> SUPPLIED ENTRIES:

(begin)

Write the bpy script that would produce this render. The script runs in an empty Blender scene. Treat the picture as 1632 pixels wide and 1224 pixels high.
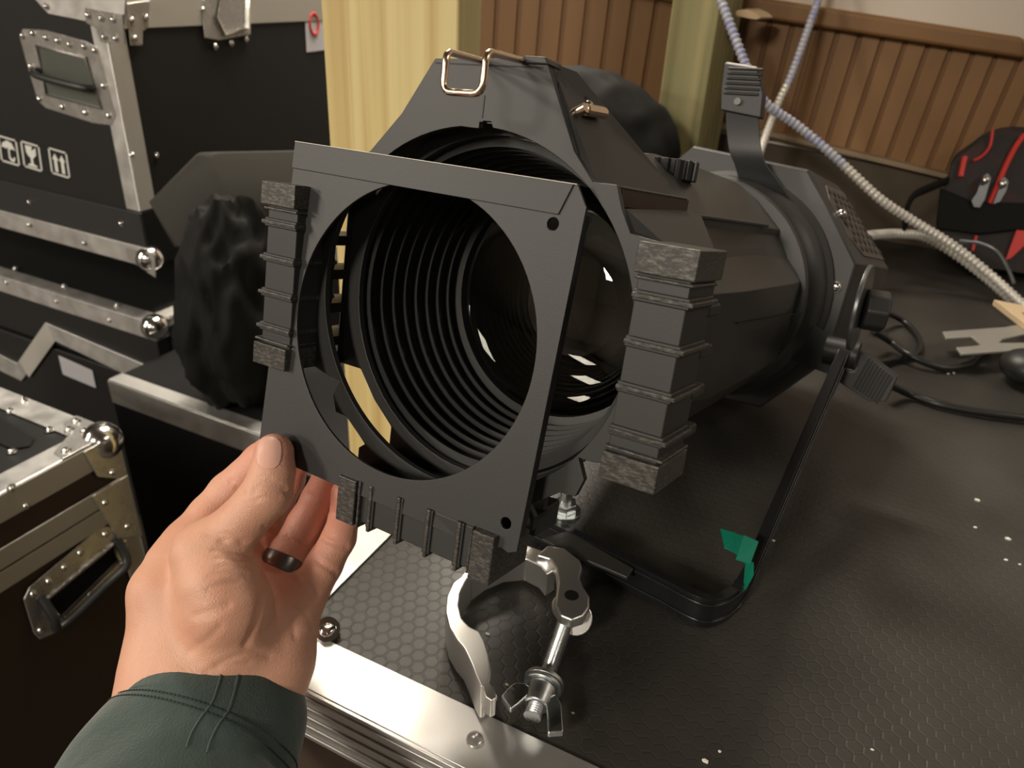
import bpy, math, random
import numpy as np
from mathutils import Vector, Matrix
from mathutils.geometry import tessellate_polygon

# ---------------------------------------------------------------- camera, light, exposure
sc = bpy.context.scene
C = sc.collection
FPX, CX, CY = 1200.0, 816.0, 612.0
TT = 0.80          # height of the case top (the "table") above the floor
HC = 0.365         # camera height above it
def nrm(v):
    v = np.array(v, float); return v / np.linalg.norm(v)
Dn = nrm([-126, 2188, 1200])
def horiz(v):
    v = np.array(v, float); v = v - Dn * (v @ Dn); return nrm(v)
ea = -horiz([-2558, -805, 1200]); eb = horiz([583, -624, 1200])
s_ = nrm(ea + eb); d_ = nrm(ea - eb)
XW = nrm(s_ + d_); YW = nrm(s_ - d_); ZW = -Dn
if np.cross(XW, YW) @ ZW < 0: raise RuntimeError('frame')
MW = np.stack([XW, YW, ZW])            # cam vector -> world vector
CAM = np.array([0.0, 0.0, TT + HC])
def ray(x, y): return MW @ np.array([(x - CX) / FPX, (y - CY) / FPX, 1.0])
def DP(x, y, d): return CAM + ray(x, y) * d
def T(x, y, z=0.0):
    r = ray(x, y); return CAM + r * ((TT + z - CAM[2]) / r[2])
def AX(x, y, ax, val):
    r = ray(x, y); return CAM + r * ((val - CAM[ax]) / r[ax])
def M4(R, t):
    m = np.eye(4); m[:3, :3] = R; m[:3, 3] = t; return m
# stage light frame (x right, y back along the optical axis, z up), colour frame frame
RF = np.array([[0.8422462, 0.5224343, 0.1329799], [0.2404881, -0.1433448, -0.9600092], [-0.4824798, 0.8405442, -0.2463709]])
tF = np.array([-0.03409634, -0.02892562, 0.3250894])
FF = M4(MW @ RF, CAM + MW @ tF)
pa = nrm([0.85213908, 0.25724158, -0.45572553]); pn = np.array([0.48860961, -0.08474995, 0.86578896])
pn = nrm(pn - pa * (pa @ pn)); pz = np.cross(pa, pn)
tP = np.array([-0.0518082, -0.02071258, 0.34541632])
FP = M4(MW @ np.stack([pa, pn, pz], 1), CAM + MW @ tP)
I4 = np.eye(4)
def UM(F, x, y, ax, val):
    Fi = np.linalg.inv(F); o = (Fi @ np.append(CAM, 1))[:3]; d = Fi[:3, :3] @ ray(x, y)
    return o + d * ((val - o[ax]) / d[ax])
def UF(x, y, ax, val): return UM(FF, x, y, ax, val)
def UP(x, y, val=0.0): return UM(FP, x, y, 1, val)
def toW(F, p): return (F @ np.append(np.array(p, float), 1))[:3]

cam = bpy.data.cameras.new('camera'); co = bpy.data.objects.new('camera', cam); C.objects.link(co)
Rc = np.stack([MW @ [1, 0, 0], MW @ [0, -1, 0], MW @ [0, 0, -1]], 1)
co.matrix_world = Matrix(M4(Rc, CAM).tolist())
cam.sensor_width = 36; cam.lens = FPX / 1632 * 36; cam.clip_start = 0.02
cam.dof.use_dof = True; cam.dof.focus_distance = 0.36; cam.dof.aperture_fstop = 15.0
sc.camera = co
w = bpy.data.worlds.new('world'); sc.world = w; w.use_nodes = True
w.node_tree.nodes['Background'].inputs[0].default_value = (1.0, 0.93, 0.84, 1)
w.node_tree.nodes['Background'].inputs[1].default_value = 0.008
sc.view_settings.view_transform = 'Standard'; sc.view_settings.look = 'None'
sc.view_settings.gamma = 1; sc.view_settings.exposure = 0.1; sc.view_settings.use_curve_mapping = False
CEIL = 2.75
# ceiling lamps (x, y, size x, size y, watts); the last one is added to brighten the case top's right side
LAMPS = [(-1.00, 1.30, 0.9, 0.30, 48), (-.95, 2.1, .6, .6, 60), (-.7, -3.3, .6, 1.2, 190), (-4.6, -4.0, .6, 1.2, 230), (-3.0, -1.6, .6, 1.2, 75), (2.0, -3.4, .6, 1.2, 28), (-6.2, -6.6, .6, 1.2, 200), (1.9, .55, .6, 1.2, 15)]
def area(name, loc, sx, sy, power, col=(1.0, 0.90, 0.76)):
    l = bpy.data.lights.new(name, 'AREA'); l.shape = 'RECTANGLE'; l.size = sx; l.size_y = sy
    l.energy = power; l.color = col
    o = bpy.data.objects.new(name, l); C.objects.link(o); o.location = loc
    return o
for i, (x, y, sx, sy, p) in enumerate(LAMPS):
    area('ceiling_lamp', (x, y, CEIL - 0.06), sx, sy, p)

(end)
(begin)

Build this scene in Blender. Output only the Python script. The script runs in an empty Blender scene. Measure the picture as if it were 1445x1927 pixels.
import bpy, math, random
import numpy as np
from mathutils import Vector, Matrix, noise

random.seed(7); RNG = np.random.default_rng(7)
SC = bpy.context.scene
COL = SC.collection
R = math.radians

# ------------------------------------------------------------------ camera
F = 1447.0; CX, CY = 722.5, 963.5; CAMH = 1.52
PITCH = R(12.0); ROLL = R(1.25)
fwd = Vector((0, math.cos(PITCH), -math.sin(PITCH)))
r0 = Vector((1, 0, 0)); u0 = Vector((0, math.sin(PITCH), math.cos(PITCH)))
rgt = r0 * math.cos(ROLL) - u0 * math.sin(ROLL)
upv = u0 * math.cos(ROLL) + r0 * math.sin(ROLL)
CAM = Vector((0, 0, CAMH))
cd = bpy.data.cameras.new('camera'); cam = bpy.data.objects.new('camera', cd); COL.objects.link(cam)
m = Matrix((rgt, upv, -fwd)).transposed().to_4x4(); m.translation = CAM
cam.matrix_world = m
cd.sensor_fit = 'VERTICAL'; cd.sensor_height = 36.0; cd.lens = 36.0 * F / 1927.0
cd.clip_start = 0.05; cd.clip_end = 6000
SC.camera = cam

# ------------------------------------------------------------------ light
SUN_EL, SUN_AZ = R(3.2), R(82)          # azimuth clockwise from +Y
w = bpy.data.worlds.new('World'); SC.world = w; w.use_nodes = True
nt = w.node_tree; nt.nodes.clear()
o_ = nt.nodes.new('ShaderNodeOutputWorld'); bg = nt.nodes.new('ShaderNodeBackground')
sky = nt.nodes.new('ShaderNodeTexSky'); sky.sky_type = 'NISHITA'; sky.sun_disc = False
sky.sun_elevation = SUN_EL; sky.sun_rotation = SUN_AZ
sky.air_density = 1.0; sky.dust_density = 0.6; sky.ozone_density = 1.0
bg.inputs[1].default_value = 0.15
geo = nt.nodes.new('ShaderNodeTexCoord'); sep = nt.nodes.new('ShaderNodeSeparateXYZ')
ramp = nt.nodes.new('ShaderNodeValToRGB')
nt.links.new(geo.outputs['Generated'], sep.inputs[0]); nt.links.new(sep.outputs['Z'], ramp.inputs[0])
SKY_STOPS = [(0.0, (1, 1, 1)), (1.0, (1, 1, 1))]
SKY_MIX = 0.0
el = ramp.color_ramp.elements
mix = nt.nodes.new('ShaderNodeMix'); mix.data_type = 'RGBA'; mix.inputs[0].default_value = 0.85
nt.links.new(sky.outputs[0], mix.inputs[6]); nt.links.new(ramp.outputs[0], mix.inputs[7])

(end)

> PROBLEM: Repeat, word for word, the lines of the material above from the one holding "Write the bpy" through the one holding "from mathutils.geometry import". Leave out pictures.

> SOLUTION TO THIS PROBLEM:
Write the bpy script that would produce this render. The script runs in an empty Blender scene. Treat the picture as 1632 pixels wide and 1224 pixels high.
import bpy, math, random
import numpy as np
from mathutils import Vector, Matrix
from mathutils.geometry import tessellate_polygon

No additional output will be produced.